Il procuratore entra poi nel tema della sicurezza delle nostre infrastrutture: “Non ci può essere conflitto tra sicurezza e viabilità, i controlli devono essere puntuali ed effettuati da soggetti terzi rispetto al concessionario e non devono subire condizionamenti. Il pubblico deve essere forte, non concedere sconti né avere limitazioni: quello che sta succedendo adesso sulle nostre autostrade è figlio dell’inerzia che c’è stata negli anni passati, un atteggiamento che è stato evidentemente inadeguato a garantire la nostra sicurezza”.

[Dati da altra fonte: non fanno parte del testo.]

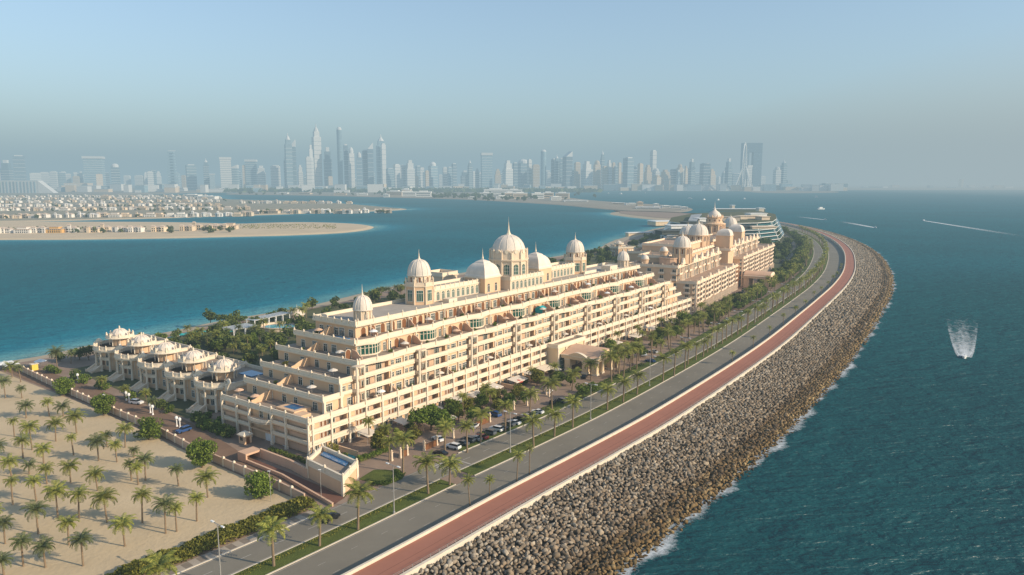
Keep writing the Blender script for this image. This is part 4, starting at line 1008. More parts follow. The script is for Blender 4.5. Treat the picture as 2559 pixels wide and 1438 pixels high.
def hdome(px, q, yfoot, yspring, ytop, ytip, rpx, drum_mat=None, sides=16, zf=28.):
    p = HP(px, q, 38); x, y = HW(p, q); k = PXM(y); r = rpx/k
    zs, zt, zp = ZH(yspring, y), ZH(ytop, y), ZH(ytip, y)
    d = MB().lathe([(r*1.06, zf), (r*1.06, zs-.6), (r*1.15, zs-.4), (r*1.15, zs)], sides)
    for i in range(10): a = 2*math.pi*i/10; d.tube((r*1.1*math.cos(a), r*1.1*math.sin(a), zf), (r*1.1*math.cos(a), r*1.1*math.sin(a), zs-.5), .45, .4, 6)
    o = d.build('dome_tower', M_hs, Hh, (p, q, 0)); it = []
    for i in range(10): a = 2*math.pi*(i+.5)/10; W_(it, (1.3, min(3.2, zs-zf-1.6), 1, 1, dict(arch=True, glass=M_wood_shade)), r*1.08*math.cos(a), r*1.08*math.sin(a), zs-4.2, a+math.pi/2)
    multi(o, 'window', it)
    h = MB().lathe(dome_prof(r, zs, zt-zs), max(sides, 16)); ribs(h, r, zs, zt-zs, 10); h.build('dome', M_dome, o, smooth=True)
    MB().lathe([(r*.16, zt-.1), (r*.08, zt+(zp-zt)*.2), (.1, zt+(zp-zt)*.6), (.02, zp)], 8).build('spire', M_white, o)
hdome(1705, 15, 640, 617, 590, 573, 21); hdome(1745, 30, 621, 587, 560, 544, 24); hdome(1719, 52, 600, 585, 565, 555, 20, zf=30)
hdome(1826, 58, 590, 567, 543, 534, 17, zf=31)
# central stepped tower
q = 46; p = HP(1785, q, 45); x, y = HW(p, q); k = PXM(y); Zc = lambda v: ZH(v, y)
t = MB().prism(octpts(19/k*1.35), 28, Zc(584), 0).lathe([(28/k, Zc(584)), (28/k, Zc(581)), (25/k, Zc(580)), (25/k, Zc(562)), (28/k, Zc(560)), (27/k, Zc(558)), (20/k, Zc(556)), (19/k, Zc(545)), (22/k, Zc(543)), (20/k, Zc(541))], 20)
for i in range(10): a = 2*math.pi*i/10; t.tube((26/k*math.cos(a), 26/k*math.sin(a), Zc(581)), (26/k*math.cos(a), 26/k*math.sin(a), Zc(560)), .6, .5, 6); t.lathe([(.7, Zc(545)), (.8, Zc(542)), (.05, Zc(536))], 6, 20/k*math.cos(a), 20/k*math.sin(a))
o = t.build('dome_tower', M_hs, Hh, (p, q, 0)); it = []
for i in range(10): a = 2*math.pi*(i+.5)/10; W_(it, (2.0, Zc(562)-Zc(578), 2, 2, dict(arch=True, glass=M_wood_shade)), 25.2/k*math.cos(a), 25.2/k*math.sin(a), Zc(579), a+math.pi/2); W_(it, (1.5, 1.8, 1, 1, dict(glass=M_wood_shade)), 19.6/k*math.cos(a), 19.6/k*math.sin(a), Zc(553), a+math.pi/2)
multi(o, 'window', it)
MB().lathe([(17/k, Zc(541)), (15.5/k, Zc(536)), (11/k, Zc(530.5)), (5.5/k, Zc(527)), (2.2/k, Zc(523)), (.8/k, Zc(516)), (.02, Zc(504))], 16).build('dome', M_dome, o, smooth=True)
# faceted mansard towers of the right wing
for px, q, y0, y1, y2, rp in ((1811, 14, 612, 590, 572, 17), (1840, 18, 600, 580, 561, 17)):
    p = HP(px, q, 38); x, y = HW(p, q); k = PXM(y); r = rp/k; zs, zt = ZH(y1, y), ZH(y2, y); 
    m = MB().box(-r, r, -r, r, 18, zs, 0).box(-r*1.06, r*1.06, -r*1.06, r*1.06, zs, zs+.6, 0); o = m.build('mansard_tower', M_hs, Hh, (p, q, 0))
    MB().lathe([(r*1.414*1.04, zs+.6)]+[(r*1.414*math.cos(t)**.7, zs+.6+(zt-zs-.6)*math.sin(t)) for t in np.linspace(.1, 1.45, 8)], 4, 0, 0, 0, math.pi/4).build('mansard_roof', M_dome, o)
# porch
pp = MB(); pa, pb, qa, qb = 124, 142, -20, -2
for a, b in ((pa, pa+3.5), (pb-3.5, pb)): pp.box(a, b, qa, qa+3, 0, 7.5, 0); pp.box(a, b, -6, -2, 0, 7.5, 0)
pp.box(pa-1, pb+1, qa-1, qb, 7.5, 9.0, 0); pp.box(pa-1.3, pb+1.3, qa-1.3, qb, 9.0, 9.5, 1)
for k in range(10):
    t0, t1 = math.pi*k/10, math.pi*(k+1)/10; c = (pa+pb)/2; r = 9
    pp.poly([(c-r*math.cos(t0), qa-1.4, 9.5), (c-r*math.cos(t1), qa-1.4, 9.5), (c-r*math.cos(t1), qa-1.4, 9.5+2.6*math.sin(t1)), (c-r*math.cos(t0), qa-1.4, 9.5+2.6*math.sin(t0))], 1)
    pp.poly([(c-r*math.cos(t0), qa-1.4, 9.5+2.6*math.sin(t0)), (c-r*math.cos(t1), qa-1.4, 9.5+2.6*math.sin(t1)), (c-r*math.cos(t1), qb, 9.5+2.6*math.sin(t1)), (c-r*math.cos(t0), qb, 9.5+2.6*math.sin(t0))], 2)
pp.build('entrance_porch', [M_hs, M_hw, M_salmon], Hh)
MB().lathe([(6.2, 27.3), (6.2, 31.2), (6.6, 31.3), (6.6, 31.9), (6.0, 31.9), (6.0, 31.3)], 16, 14, 22).build('roof_drum', M_salmon, Hh)
# ================================================================== stepped glass hotel
def ctr(P): return np.mean(np.array(P), 0)
FT = [G(1690,612), G(1800,612), G(1900,609), G(1941,604), G(1951,592), G(1946,574), G(1905,563), G(1800,566), G(1720,572), G(1662,588), G(1655,604)]
M_td0 = pm('dark_roof_plant', (.09, .10, .09), .9, .3, .2)
gl = thing('stepped_hotel', 'low stepped hotel of teal glass floors edged with white slabs, behind the domes', 'building', (*ctr(FT), 0))
M_tealglass = pm('teal_glazing', (.03, .13, .14), .15, .35, .12, spec=.6)
fl = MB(); c0 = ctr(FT)
for i in range(7):
    k = 1.06-.03*i; z = 4.3*i
    P_ = [((x-c0[0])*k, (y-c0[1])*k) for x, y in FT]; Pi = [(x*.955, y*.955) for x, y in P_]
    MB().prism(Pi, z-.3 if i else z, z+3.8 if i < 6 else z+.1, 0, 1).build('glazing', [M_tealglass, M_roof], gl)
    MB().prism(P_, z+3.8, z+4.5, 0, 1).build('floor_slab', [M_white2, M_soil if i == 5 else M_tealglass], gl) if i < 6 else None
    nk = len(P_)
    for a in range(0, nk): fl.tube((P_[a][0]*.99, P_[a][1]*.99, z), (P_[a][0]*.97, P_[a][1]*.97, z+3.9), .5, .5, 4) if i < 6 else None
fl.build('slanted_fin', M_white2, gl)
M_bluegl = pm('blue_glazing', (.03, .09, .15), .2, .3, .12, spec=.6)
for i in range(7):
    f_ = [G(1640+13*i, 618-1.2*i), G(1738, 612), G(1752, 584), G(1672+9*i, 588)]; f_ = [(x-c0[0], y-c0[1]) for x, y in f_]; z = 4.3*i
    MB().prism(f_, z, z+3.7, 0, 1).build('glazing', [M_bluegl, M_td0], gl)
    m_ = np.mean(np.array(f_), 0); MB().prism([(m_[0]+(x-m_[0])*1.02, m_[1]+(y-m_[1])*1.02) for x, y in f_], z+3.7, z+4.28, 0).build('floor_slab', M_metal, gl)
for px, py, w, h, m in ((1700, 575, 30, 3, M_white2), (1730, 566, 24, 3, M_td0), (1780, 570, 30, 3, M_cream), (1840, 575, 26, 2, M_td0), (1900, 575, 30, 1.5, M_cream), (1680, 590, 30, 3, M_td0), (1888, 548, 26, 6, M_white2), (1870, 551, 34, 4, M_cream), (1815, 556, 30, 5, M_roof), (1760, 558, 22, 4, M_white2), (1905, 553, 12, 4, M_cream)):
    x, y = G(px, py, 24); MB().box(-w/2, w/2, -9, 9, 26, 26.2+h).box(-w/2-1, w/2+1, -10, 10, 26.2+h, 26.8+h).build('penthouse', m, gl, (x-c0[0], y-c0[1], 0), .2)
mats_far = [M_white2, M_cream]
def simple_block(name, label, cat, px, py, wpx, hpx, m, rz=0, dep=18, group=None, z=0):
    x, y = G(px, py, z); k = PXM(y); t = thing(name, label, cat, (x, y, z), rz, group); w, h = wpx/k, hpx/k
    MB().box(-w/2, w/2, 0, dep, -1.5, h*.82).build('wall', m, t); MB().box(-w/2-1, w/2+1, -1, dep+1, h*.82, h).build('roof', M_white2, t); return t
simple_block('jetty', 'long dark jetty with low sheds reaching into the channel beyond the domes', 'jetty', 1850, 528, 125, 6, M_soil, 0, 25, z=-2)
simple_block('pavilion', 'small white pavilion at the right end of the dark jetty', 'pavilion', 1903, 529, 13, 9, M_cream, .1, 20)
simple_block('pavilion', 'small white pavilion near the left end of the dark jetty', 'pavilion', 1833, 520, 7, 7, M_cream, .1, 20)
simple_block('beach_house', 'tan flat roofed beach building left of the stepped hotel', 'building', 1665, 562, 60, 9, M_warm, .35, 30)
simple_block('groyne', 'low tan sea wall sticking out from the lagoon beach', 'sea wall', 1600, 590, 66, 9, M_warm, .35, 10, z=-3)
# ================================================================== plants
QF = np.array([[0, 1, 2, 3]])
def cards(C, size, up=.3):
    """small leaf faces at points C"""
    n = len(C); a = RNG.normal(size=(n, 3)); a[:, 2] *= .8; a /= np.linalg.norm(a, axis=1)[:, None]
    b = np.cross(a, RNG.normal(size=(n, 3))); b /= np.linalg.norm(b, axis=1)[:, None]
    s = size*RNG.uniform(.6, 1.3, (n, 1)); a = a*s; b = b*s*.62
    return np.stack([C-a, C-b*.9, C+a, C+b*.9], 1)
def blob(n, c, r, shell=.55):
    d = RNG.normal(size=(n, 3)); d /= np.linalg.norm(d, axis=1)[:, None]
    return np.array(c)+d*(RNG.uniform(shell, 1, (n, 1))**.6)*np.array(r)
def tree_template(kind, n, size, h, r, base, mat, blobs=11, squash=.8):
    pts = []
    for k in range(blobs):
        a = 2*math.pi*k/blobs*2.4; rr = r*(.15+.62*random.random()); z = base+(h-base)*(.18+.68*random.random())
        br = r*random.uniform(.34, .52); pts.append(blob(n//blobs, (rr*math.cos(a), rr*math.sin(a), z), (br, br, br*squash)))
    V = cards(np.concatenate(pts), size); me = npmesh('crown', V, QF, mat)
    t = MB().tube((0,0,-.1), (.1, .05, base+.4*(h-base)), .028*h+.06, .018*h, 7)
    for k in range(4): a = 1.6*k+.4; t.tube((.05, .03, base*.8), (r*.5*math.cos(a), r*.5*math.sin(a), base+.5*(h-base)), .015*h, .008*h, 5)
    return t.mesh('trunk', M_bark), me
def tree(tmpl, name, label, cat, x, y, z=0, sc=1., group=None, sz=1):
    o = thing(name, label, cat, (x, y, z), random.uniform(0, 6.28), group, (sc, sc, sc*sz)); place(tmpl[0], 'trunk', o); place(tmpl[1], 'crown', o); return o
T_bush = [tree_template('b', 3600, .34, 7.2, 3.9, .2, M_leaf, 30) for _ in range(2)]
T_tree = [tree_template('t', 1150, .42, 7.5, 3.6, 1.6, M_leaf, 13) for _ in range(3)]
T_ytree = [tree_template('y', 1000, .40, 7.0, 3.2, 1.4, M_leafy, 12) for _ in range(2)]
T_far = [tree_template('f', 420, .75, 7.5, 4.4, 1.2, M_leafd, 9) for _ in range(3)]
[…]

Nella lunga conversazione che Cozzi ha concesso a Primocanale c’è anche spazio per molti considerazioni personali: “E’ il caso Nada Cella (la ragazza uccisa a Chiavari nel 1996, ndr) a essere il mio più grande rimpianto. Ce ne sono anche altri ma questo è probabilmente il principale: non posso dire a una madre che non sappiamo chi e perché ha ucciso sua figlia”. Cozzi ha però confermato che il caso è stato riaperto e che la speranza di dare un nome e un volto all’assassino resta intatta.

Sul proprio futuro, Cozzi sarà in pensione dal 7 luglio, il procuratore non sa rispondere: “Sono ancora nella cabina di comando e non riesco a guardare oltre, ciò che farò una volta dismessa la toga lo deciderò il 7 mattina dopo la sveglia, allora forse realizzerò che mi aspetta un percorso nuovo”.